Question 2: How do we measure these problems?
Answer 2: We have metrics for forecast accuracy, shipping efficiency, and inventory accuracy.
Question 3: What job roles are involved in forecasting, shipping, and counting inventory?
Answer 3: Plant managers, inventory managers, sales and inventory planners, and freight administrators.

Discussions with managers and experts in various areas may be needed to get this information. But, once you have it, you’ve got the keys to your ecosystem project: job tasks with performance metrics that impact the business metric.

Step 3: Determine What Factors Are Causing The Human Performance Problem

Finally, it is important to talk with people in the affected job roles to list factors that are contributing to these problems. If the list is long, convene a panel of experts from the business who can prioritize their impact on the performance metrics.

Example:

  • People don’t follow the proven process for sales inventory operations planning.
  • Ineffective and untimely communications with sales.
  • Shipping vendors are not accountable for late shipments.
  • People have different opinions on whether an item should be classified as raw materials, work in progress, or finished goods.
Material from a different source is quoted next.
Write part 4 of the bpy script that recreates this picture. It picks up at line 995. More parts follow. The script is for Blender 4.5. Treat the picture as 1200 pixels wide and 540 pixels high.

In our example, the business metric is “days on hand,” which describes how long inventory is available before it is used. The human performance metrics are forecast accuracy, shipping efficiency, and inventory accuracy. They measure things people do. The business owns these metrics and they are the link between the performance and business metrics. L&D can now design and implement a solution. L&D can measure the solution’s adoption and usage patterns by people in the key job roles that were identified during performance analysis.

Conclusion

Performance analysis identifies the metrics that will form a chain of evidence to demonstrate the L&D solution’s strategic impact. An effective way to visualize this chain of evidence is with a dashboard that shows the business metric, performance metrics, and L&D solution metrics side by side. By using metrics this way, L&D increases its business acumen, builds credibility with business leaders, and enhances its value to the business.